BEGIN Dataset extract
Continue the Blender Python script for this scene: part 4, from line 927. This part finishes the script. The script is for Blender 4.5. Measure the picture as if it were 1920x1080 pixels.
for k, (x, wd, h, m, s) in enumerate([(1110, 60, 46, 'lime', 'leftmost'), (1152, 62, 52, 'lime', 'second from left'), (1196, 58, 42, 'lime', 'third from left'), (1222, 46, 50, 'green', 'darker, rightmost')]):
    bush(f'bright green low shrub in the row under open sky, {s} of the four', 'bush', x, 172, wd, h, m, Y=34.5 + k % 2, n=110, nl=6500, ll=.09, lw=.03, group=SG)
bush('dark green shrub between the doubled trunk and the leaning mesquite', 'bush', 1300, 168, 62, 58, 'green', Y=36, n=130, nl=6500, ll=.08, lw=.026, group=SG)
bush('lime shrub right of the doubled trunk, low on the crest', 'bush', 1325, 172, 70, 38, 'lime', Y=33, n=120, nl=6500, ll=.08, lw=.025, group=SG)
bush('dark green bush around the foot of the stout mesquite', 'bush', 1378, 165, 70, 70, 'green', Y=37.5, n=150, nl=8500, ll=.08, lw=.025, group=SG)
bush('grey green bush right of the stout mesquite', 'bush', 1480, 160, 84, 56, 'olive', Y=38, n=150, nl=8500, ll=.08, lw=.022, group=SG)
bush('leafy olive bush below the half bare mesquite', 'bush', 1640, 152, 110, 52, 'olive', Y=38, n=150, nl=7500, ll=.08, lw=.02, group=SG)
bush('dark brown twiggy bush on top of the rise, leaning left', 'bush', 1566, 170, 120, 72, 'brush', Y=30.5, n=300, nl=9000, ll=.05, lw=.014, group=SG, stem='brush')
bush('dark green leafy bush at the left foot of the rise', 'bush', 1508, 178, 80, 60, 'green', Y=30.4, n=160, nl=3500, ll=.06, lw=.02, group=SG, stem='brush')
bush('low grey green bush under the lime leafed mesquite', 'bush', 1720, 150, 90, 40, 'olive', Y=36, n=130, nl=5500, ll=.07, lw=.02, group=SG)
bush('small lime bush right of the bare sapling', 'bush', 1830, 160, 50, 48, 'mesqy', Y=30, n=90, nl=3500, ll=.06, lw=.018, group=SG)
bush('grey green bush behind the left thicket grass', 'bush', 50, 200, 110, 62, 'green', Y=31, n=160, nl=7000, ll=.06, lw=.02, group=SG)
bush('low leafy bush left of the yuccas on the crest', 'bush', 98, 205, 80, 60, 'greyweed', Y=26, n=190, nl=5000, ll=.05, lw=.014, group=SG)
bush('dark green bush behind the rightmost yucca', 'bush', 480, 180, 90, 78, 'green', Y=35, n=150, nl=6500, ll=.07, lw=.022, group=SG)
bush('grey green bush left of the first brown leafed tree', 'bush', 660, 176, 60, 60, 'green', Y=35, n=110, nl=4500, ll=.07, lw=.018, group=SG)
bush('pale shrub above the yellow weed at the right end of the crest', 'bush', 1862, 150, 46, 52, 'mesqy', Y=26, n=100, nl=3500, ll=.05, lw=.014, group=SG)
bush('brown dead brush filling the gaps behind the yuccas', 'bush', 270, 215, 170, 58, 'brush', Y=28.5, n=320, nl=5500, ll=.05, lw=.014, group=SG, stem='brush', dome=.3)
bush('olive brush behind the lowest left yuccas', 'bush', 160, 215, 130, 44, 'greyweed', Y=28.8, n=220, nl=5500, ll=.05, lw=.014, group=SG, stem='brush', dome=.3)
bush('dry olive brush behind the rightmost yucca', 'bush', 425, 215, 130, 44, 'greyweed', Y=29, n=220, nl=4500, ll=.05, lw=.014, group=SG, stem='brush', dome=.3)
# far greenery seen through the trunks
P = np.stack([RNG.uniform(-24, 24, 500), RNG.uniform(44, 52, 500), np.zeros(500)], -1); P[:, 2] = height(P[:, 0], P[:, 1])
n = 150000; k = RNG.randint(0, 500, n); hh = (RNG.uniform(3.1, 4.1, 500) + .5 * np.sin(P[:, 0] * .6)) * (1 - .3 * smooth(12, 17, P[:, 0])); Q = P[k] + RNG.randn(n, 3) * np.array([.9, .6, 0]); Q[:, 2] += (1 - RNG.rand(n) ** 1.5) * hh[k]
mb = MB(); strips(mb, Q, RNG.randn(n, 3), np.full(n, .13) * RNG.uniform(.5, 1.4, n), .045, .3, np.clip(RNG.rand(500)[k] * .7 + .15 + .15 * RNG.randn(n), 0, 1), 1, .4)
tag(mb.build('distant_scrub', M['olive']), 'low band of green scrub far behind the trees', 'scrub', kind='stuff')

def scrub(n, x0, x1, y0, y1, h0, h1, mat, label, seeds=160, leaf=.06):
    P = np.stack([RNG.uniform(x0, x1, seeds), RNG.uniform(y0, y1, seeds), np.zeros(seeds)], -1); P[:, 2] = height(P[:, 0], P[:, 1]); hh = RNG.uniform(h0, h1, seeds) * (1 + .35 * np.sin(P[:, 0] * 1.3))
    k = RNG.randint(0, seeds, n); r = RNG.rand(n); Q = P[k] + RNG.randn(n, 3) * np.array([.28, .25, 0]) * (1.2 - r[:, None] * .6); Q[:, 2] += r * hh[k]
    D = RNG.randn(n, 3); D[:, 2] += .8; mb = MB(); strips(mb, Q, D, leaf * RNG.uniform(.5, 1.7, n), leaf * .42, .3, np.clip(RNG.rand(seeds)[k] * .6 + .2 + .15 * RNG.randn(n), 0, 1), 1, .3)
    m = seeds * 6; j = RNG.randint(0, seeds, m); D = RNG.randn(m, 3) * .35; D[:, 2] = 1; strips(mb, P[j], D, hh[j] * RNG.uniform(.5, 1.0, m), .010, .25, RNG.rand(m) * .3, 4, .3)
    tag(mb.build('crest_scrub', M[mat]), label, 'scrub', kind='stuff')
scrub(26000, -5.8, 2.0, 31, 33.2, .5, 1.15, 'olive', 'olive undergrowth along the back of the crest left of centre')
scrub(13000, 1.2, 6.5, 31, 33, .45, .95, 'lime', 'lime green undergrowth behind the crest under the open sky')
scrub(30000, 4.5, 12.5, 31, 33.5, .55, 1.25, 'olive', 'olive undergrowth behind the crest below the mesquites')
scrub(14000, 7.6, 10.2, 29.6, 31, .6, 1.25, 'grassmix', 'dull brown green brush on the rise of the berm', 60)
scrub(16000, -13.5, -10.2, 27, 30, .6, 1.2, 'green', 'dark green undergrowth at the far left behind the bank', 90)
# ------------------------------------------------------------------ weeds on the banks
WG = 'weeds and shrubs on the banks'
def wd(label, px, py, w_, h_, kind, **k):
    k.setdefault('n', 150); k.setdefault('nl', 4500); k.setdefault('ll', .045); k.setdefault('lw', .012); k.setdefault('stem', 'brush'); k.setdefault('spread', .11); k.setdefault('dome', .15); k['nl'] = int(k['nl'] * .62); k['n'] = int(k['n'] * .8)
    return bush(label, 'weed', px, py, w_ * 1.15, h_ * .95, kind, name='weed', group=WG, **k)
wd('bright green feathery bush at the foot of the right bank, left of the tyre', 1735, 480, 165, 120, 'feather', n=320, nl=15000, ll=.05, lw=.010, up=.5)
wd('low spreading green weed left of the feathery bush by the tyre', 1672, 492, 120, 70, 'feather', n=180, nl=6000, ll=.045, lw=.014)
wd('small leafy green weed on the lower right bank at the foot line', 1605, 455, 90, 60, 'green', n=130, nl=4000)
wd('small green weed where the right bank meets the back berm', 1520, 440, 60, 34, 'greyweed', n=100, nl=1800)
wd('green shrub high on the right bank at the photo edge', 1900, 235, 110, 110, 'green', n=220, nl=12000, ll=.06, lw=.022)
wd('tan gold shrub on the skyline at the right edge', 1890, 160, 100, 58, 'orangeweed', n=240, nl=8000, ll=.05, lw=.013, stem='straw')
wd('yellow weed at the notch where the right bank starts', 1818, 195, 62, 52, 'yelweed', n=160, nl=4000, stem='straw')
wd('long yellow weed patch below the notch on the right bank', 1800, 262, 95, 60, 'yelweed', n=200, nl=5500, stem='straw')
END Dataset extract
Write out every line of the data that holds the word "from".

Continue the Blender Python script for this scene: part 4, from line 927. This part finishes the script. The script is for Blender 4.5. Measure the picture as if it were 1920x1080 pixels.
for k, (x, wd, h, m, s) in enumerate([(1110, 60, 46, 'lime', 'leftmost'), (1152, 62, 52, 'lime', 'second from left'), (1196, 58, 42, 'lime', 'third from left'), (1222, 46, 50, 'green', 'darker, rightmost')]):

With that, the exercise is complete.